Des produits calibrés pour muscler l’investissement privé congolais
À l’heure où le gouvernement multiplie les forums dédiés aux partenariats public-privé, le CDC affine sa panoplie de produits. Une ligne de crédit-bail agricole, arrimée à un mécanisme de garantie partagée avec l’Agence française de développement, cible l’acquisition d’équipements post-récolte. Parallèlement, un portefeuille « transition énergétique » d’une enveloppe initiale de 20 millions d’euros accompagne les PME dans l’efficacité énergétique de la chaîne logistique fluviale. L’institution a également obtenu, en février 2024, une facilité de 15 millions de dollars de la Société financière internationale destinée à refinancer des projets dans l’économie numérique, incluant la société congolaise des data centers de Kintélé.

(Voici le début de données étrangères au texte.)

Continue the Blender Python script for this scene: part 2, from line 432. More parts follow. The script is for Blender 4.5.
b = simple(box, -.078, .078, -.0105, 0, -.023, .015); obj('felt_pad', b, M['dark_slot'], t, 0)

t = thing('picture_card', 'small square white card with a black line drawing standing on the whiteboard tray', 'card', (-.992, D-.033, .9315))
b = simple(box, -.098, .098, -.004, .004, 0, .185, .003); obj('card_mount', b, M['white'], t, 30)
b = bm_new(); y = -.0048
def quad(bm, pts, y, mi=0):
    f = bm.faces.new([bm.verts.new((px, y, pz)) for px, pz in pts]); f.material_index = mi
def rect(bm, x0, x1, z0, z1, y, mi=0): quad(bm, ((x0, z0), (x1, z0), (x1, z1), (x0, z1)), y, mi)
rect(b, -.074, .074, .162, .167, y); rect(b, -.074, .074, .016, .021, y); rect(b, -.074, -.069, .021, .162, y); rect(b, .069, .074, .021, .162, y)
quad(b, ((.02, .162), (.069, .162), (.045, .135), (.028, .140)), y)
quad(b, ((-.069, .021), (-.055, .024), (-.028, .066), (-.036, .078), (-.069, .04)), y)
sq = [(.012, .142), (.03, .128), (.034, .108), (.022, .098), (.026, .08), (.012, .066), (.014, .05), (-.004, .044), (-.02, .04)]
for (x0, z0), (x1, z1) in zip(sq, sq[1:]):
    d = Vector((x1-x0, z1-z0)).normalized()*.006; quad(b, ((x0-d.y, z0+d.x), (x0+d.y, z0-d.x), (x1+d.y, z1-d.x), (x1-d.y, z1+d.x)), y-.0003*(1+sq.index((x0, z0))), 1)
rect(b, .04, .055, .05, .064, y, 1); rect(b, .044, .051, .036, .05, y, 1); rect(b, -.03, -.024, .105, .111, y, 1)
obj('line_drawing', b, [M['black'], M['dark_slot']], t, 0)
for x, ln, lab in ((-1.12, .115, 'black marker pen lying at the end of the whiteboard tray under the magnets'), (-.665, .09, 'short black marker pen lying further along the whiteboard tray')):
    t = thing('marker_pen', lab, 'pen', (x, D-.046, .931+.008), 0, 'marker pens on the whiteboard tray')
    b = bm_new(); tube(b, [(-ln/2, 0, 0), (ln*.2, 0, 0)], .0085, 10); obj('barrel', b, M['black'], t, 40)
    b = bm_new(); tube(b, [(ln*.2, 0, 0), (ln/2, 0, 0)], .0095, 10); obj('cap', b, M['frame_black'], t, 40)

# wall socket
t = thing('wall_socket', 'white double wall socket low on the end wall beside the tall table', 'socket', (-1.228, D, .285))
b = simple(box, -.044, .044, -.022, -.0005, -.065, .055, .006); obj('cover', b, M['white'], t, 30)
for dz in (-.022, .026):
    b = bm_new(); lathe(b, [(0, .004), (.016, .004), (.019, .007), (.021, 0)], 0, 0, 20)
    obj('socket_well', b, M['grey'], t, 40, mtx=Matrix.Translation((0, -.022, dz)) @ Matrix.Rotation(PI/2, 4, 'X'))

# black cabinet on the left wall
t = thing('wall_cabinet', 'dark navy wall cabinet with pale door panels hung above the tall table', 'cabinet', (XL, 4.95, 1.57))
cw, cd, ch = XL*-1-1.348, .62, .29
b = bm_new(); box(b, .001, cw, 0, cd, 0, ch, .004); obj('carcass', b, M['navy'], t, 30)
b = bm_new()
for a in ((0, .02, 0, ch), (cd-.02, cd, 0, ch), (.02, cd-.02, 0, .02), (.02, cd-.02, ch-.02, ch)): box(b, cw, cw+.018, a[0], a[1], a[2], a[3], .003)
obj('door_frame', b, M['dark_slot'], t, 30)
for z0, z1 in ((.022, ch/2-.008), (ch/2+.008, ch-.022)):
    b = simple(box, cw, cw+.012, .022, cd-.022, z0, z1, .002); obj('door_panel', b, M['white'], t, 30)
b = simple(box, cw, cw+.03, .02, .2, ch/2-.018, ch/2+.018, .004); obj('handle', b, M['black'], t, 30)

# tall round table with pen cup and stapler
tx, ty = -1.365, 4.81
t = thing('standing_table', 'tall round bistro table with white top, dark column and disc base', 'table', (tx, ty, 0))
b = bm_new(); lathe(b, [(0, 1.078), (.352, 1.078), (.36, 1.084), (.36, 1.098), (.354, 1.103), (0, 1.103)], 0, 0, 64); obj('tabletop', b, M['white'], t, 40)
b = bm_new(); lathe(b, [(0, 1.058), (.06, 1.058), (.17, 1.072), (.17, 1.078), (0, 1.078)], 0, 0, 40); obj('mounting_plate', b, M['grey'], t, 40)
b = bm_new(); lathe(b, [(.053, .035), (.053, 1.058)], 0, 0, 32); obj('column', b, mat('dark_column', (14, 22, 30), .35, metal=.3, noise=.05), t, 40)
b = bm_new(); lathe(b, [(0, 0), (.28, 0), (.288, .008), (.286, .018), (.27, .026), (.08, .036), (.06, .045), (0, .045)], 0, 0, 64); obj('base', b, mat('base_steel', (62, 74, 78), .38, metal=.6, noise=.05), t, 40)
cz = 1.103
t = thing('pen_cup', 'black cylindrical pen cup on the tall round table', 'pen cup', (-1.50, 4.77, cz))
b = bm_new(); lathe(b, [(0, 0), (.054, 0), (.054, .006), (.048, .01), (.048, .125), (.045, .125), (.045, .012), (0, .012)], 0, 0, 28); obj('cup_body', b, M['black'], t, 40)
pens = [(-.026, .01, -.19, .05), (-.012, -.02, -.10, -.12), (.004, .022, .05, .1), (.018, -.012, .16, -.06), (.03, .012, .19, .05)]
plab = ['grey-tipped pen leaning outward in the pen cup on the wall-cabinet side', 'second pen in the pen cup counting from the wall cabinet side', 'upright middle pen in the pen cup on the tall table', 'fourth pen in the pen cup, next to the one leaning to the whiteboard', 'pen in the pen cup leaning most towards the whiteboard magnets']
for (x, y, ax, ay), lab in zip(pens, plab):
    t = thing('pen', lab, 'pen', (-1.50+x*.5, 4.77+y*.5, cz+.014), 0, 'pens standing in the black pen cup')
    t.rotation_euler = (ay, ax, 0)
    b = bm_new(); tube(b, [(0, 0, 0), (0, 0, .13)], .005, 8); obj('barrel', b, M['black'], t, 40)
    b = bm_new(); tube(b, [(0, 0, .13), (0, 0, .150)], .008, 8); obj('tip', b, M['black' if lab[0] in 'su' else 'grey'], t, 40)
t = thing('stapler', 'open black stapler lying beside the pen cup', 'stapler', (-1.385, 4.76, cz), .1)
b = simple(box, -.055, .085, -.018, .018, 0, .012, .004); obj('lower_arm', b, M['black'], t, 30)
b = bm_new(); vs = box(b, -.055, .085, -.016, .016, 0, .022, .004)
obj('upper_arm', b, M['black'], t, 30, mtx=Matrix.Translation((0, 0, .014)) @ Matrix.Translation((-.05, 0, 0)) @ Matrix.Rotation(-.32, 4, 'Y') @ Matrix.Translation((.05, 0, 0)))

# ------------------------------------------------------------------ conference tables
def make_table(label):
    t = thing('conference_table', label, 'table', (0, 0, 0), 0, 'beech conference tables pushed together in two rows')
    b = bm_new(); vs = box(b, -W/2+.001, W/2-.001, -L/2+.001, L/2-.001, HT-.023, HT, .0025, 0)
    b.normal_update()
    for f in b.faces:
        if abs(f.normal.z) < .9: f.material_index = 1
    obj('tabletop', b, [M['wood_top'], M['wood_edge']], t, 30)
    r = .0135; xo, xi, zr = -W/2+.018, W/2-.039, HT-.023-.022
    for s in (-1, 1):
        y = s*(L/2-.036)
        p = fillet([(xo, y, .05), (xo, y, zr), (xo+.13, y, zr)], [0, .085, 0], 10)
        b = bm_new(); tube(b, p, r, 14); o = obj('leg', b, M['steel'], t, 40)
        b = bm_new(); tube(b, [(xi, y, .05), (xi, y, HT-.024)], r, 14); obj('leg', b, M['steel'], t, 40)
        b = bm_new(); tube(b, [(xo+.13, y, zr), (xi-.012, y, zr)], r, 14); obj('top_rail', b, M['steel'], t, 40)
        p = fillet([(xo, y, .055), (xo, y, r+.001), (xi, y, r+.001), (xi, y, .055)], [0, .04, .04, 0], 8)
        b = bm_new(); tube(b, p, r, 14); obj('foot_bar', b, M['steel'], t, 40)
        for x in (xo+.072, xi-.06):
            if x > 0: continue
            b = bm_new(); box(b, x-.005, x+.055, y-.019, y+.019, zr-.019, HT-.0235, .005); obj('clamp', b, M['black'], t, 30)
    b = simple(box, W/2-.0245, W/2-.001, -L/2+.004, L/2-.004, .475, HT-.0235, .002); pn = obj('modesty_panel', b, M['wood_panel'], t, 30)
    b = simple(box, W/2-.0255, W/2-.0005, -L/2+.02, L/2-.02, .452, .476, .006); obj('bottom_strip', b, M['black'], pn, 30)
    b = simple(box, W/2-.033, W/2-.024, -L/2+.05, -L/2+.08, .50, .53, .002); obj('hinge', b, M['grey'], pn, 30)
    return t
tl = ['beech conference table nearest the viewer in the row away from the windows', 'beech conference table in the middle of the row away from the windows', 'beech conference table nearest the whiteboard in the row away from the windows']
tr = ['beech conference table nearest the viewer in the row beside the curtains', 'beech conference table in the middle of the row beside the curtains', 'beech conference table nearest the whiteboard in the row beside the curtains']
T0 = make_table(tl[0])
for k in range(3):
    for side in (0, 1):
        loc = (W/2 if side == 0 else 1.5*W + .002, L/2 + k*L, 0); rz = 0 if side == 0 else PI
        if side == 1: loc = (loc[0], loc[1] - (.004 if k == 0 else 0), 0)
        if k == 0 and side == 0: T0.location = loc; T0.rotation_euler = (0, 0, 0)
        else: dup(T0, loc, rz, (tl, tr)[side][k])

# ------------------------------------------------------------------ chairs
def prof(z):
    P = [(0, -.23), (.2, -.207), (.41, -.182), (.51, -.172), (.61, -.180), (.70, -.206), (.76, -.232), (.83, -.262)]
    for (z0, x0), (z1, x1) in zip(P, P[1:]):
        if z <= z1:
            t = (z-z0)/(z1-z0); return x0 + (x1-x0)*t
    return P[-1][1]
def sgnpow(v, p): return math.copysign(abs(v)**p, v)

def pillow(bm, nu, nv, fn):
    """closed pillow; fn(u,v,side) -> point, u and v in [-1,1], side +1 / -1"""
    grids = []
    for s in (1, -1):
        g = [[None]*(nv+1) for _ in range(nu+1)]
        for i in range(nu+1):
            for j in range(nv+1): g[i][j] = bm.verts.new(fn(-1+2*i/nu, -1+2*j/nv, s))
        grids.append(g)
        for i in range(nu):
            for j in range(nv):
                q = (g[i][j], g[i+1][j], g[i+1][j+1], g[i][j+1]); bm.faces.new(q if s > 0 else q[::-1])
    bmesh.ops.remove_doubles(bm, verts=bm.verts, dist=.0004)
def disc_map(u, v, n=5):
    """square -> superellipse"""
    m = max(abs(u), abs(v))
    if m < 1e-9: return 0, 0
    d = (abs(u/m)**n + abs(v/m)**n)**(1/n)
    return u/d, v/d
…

Une diplomatie bancaire au service des flux d’investissement étrangers
Les autorités voient dans le CDC un levier de crédibilisation de la place financière congolaise vis-à-vis des bailleurs. La banque a ainsi co-arrangé, aux côtés d’une grande institution sud-africaine, le premier emprunt obligataire transfrontalier libellé en francs CFA pour un opérateur de téléphonie de la zone CEMAC, ouvrant à Brazzaville une fenêtre sur les marchés de Johannesburg et de Casablanca. Sur le front des investissements directs, la diplomatie économique française mise sur cette filiale pour canaliser le Fonds d’investissement pour les infrastructures durables mis en place lors du Sommet pour un nouveau pacte financier mondial en 2023, que comptent solliciter les autorités congolaises pour moderniser le port de Pointe-Noire.

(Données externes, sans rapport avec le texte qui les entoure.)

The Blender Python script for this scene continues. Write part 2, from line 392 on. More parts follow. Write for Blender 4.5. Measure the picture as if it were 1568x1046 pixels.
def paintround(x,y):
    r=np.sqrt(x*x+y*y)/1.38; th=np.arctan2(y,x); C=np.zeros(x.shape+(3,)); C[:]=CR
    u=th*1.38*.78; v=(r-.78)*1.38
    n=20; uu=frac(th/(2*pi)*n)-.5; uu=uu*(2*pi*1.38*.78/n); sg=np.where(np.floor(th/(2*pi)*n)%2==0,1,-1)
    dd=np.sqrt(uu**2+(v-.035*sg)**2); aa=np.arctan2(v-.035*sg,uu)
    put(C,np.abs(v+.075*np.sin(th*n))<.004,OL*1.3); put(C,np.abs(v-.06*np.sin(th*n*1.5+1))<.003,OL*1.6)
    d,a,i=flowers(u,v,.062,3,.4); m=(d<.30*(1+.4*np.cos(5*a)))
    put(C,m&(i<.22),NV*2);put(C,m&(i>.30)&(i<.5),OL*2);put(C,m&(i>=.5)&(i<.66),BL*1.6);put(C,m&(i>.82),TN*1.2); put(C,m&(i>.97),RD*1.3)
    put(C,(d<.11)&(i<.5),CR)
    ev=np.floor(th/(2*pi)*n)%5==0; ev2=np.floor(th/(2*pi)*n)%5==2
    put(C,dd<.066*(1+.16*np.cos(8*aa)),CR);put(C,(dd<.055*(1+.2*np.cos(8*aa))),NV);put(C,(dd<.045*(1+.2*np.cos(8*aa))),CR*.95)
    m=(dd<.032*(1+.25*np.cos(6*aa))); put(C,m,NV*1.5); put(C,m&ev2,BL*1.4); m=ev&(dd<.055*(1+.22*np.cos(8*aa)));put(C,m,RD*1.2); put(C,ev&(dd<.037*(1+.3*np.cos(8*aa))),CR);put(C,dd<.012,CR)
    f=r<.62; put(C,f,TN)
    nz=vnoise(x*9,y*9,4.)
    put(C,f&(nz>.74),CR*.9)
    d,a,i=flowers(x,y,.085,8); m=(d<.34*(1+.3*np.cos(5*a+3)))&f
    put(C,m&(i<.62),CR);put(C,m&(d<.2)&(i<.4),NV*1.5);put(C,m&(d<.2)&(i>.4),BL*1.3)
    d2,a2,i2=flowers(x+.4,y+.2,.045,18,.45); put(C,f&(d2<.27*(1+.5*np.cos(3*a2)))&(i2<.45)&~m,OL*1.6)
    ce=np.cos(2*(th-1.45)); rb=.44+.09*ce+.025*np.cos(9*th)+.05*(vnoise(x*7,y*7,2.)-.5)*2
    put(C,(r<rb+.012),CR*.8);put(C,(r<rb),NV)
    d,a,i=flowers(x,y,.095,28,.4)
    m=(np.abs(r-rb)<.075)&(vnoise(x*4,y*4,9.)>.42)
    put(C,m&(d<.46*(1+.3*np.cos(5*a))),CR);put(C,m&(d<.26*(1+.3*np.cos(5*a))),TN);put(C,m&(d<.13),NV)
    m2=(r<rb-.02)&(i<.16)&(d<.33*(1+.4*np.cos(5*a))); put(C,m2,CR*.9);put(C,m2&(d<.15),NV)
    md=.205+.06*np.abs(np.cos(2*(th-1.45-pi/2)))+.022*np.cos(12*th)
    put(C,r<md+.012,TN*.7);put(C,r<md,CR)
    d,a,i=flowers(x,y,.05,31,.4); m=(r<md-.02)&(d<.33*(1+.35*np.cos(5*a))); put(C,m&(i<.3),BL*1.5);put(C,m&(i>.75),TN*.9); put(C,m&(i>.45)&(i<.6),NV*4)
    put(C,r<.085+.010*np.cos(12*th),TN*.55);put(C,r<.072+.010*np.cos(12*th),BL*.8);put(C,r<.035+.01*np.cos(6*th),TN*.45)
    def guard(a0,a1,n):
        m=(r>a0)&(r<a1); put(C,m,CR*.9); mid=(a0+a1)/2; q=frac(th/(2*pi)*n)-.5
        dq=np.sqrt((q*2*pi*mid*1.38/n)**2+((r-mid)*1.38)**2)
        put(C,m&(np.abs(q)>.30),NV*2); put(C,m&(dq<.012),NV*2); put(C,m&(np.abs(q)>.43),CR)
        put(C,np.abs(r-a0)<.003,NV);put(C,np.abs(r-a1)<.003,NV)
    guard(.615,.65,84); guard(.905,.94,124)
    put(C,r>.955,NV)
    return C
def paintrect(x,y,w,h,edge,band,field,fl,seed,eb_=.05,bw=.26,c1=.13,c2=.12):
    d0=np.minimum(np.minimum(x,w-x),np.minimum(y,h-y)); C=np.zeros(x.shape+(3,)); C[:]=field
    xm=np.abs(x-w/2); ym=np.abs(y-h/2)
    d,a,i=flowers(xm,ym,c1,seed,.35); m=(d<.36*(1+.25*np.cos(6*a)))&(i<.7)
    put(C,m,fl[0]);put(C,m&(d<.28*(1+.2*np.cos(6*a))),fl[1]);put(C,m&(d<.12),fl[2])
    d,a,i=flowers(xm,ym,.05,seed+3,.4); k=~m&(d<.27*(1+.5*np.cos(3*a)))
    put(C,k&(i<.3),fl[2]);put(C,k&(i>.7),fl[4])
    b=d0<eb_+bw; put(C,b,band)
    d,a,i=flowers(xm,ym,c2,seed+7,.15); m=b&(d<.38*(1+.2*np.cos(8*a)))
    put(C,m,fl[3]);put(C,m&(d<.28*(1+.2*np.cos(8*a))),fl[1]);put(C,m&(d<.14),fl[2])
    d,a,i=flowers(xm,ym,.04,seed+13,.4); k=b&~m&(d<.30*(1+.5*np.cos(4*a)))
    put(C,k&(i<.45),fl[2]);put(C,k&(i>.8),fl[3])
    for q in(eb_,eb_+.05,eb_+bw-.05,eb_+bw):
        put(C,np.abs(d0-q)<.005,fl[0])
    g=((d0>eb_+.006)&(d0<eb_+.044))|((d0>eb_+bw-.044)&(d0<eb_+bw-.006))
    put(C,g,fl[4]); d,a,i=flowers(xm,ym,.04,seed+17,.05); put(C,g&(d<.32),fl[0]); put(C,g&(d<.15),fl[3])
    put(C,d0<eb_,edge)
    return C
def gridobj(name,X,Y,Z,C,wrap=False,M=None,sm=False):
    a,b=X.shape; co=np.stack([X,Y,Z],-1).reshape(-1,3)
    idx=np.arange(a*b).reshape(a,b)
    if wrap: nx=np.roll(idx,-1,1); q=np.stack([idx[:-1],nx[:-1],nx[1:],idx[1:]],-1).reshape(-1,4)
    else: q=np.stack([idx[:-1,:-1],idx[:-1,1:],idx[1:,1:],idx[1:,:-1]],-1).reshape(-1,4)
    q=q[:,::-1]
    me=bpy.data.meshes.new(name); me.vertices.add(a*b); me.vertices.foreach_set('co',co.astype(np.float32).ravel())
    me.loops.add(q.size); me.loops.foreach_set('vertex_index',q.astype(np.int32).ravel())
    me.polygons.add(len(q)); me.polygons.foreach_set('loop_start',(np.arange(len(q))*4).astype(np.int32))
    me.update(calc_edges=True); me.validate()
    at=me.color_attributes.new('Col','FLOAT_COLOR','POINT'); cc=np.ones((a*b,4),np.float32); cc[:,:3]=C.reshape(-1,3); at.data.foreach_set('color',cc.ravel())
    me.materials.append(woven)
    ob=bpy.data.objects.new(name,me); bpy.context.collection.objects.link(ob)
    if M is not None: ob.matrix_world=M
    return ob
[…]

Conformité prudentielle et perception du risque : un délicat équilibre
Le défi demeure cependant d’aligner expansion du crédit et discipline prudentielle. La Banque des États de l’Afrique centrale a annoncé l’entrée en vigueur d’un ratio de levier de 5 % au 1er janvier 2025, seuil que seuls deux établissements congolais, dont le CDC, remplissent déjà. Le taux de créances douteuses, certes ramené de 19 % à 14 % en deux ans, reste supérieur à la moyenne régionale. Selon une note interne consultée par l’Association professionnelle des établissements de crédit, l’augmentation du capital réglementaire exigée pourrait limiter la distribution de nouveaux prêts de long terme de près de 8 %. « Il nous faut simultanément rétablir la confiance des déposants et des investisseurs tout en maintenant un profil de risque acceptable », admet le directeur de la gestion des risques du CDC, Marcel Ndinga.

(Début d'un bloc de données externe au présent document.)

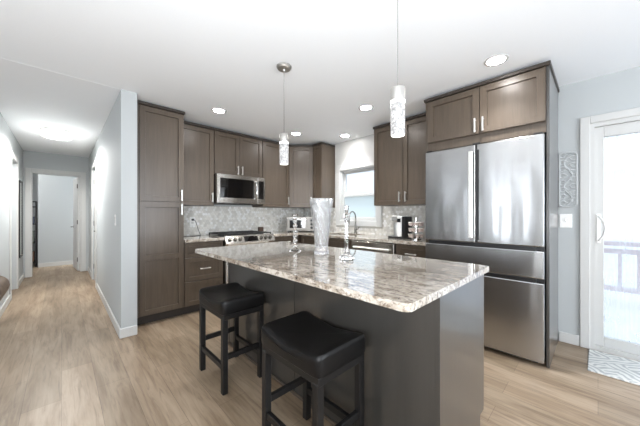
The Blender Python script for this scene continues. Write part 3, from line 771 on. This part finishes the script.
# ------------------------------------------------------------------ bar stools
def stool(cx, cy):
    r = thing('bar_stool', 'x', 'stool', (cx, cy, 0))
    W2, D2 = 0.229, 0.168
    # saddle cushion: grid surface, ends raised, rounded sides
    m = MB(); nx, ny = 24, 16; top = {}
    H = lambda u, v: 0.604+0.041*abs(u)**2.0-0.010*(abs(u)**10)-0.010*abs(v)**6-0.004*(1-v*v)*0
    rings = []
    def outline(sc, n=64):
        o = []
        for i in range(n):
            a = 2*PI*i/n; ex = 0.16
            ca, sa = math.cos(a), math.sin(a)
            o.append((math.copysign(abs(ca)**ex, ca)*sc, math.copysign(abs(sa)**ex, sa)*sc))
        return o
    n = 64
    layers = []
    for sc, kind, zo in ((0.955, 'b', 0.0), (0.99, 'b', 0.006), (1.0, 'b', 0.022), (1.0, 'b', 0.045), (1.0, 't', -0.018), (0.99, 't', -0.007), (0.965, 't', 0), (0.9, 't', 0.002), (0.75, 't', 0.004), (0.55, 't', 0.005), (0.3, 't', 0.006), (0.1, 't', 0.006)):
        ring = []
        for u, v in outline(sc, n):
            z = (0.535+zo) if kind == 'b' else H(u, v)+zo
            w = 1.0
            ring.append(m.bm.verts.new((cx+u*W2, cy+v*D2, z)))
        layers.append(ring)
    for A, B in zip(layers, layers[1:]):
        for i in range(n): j = (i+1) % n; m.bm.faces.new((A[i], A[j], B[j], B[i]))
    m.bm.faces.new(layers[-1]); m.bm.faces.new(layers[0][::-1])
    st = m.build('seat', 'black_leather', r, True)
    MB().box(cx-W2+.012, cx+W2-.012, cy-D2+.012, cy+D2-.012, 0.50, 0.537, 0.003).build('apron', 'black_wood', r)
    for sx in (-1, 1):
        for sy in (-1, 1):
            x, y = cx+sx*0.196, cy+sy*0.140
            MB().box(x-0.0185, x+0.0185, y-0.0185, y+0.0185, 0, 0.51, 0.003).build('leg', 'black_wood', r)
    for sx in (-1, 1): MB().box(cx+sx*0.196-0.012, cx+sx*0.196+0.012, cy-0.124, cy+0.124, 0.225, 0.26, 0.002).build('stretcher', 'black_wood', r)
    for sy in (-1, 1): MB().box(cx-0.180, cx+0.180, cy+sy*0.140-0.012, cy+sy*0.140+0.012, 0.155, 0.19, 0.002).build('stretcher', 'black_wood', r)
    return r
s1 = stool(-1.955, 0.935)
s1['label'] = 'black leather saddle bar stool nearer the pantry, at far end of island'; s1['group'] = 'bar stools at the island'
s2 = copy_tree(s1); s2.location = (-1.012, 0.915, 0)
s2['label'] = 'black leather saddle bar stool nearer the camera, cut off at bottom edge'

# ------------------------------------------------------------------ glassware on the island
ZT = 0.9155
vx, vy = -1.458, 1.421
def vf(a, k, z):
    t = (z-ZT)/0.42
    if t < 0.13: return 1
    g = math.sin(5*a+10*t)**2; h = math.sin(5*a-10*t)**2
    return 1-0.10*g**1.5-0.035*h**2
outer = [(0, ZT), (0.050, ZT), (0.056, ZT+0.004), (0.056, ZT+0.022), (0.050, ZT+0.03), (0.050, ZT+0.045)]
for k in range(1, 37):
    t = k/36; outer.append((0.050+0.042*t**1.15, ZT+0.045+0.372*t))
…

La soutenabilité comme fil conducteur de la stratégie à moyen terme
Au-delà des impératifs macroéconomiques, la viabilité de la stratégie du CDC dépendra de la capacité de l’économie congolaise à générer des projets bancables hors secteur extractif. L’essor attendu du gaz à usage domestique, la relance d’une filière cacao-café modernisée et la connexion ferroviaire Brazzaville-Ouesso figurent parmi les chantiers identifiés par le ministère de la Coopération internationale. Les analystes de Fitch Ratings rappellent toutefois que la vulnérabilité aux chocs climatiques et la persistance de l’informel pourraient freiner la progression du portefeuille à moyen terme. En réponse, la banque prépare le lancement d’un produit de micro-assurance climatique adossé à une plateforme satellitaire de suivi des précipitations, initiative saluée par le Programme des Nations unies pour le développement.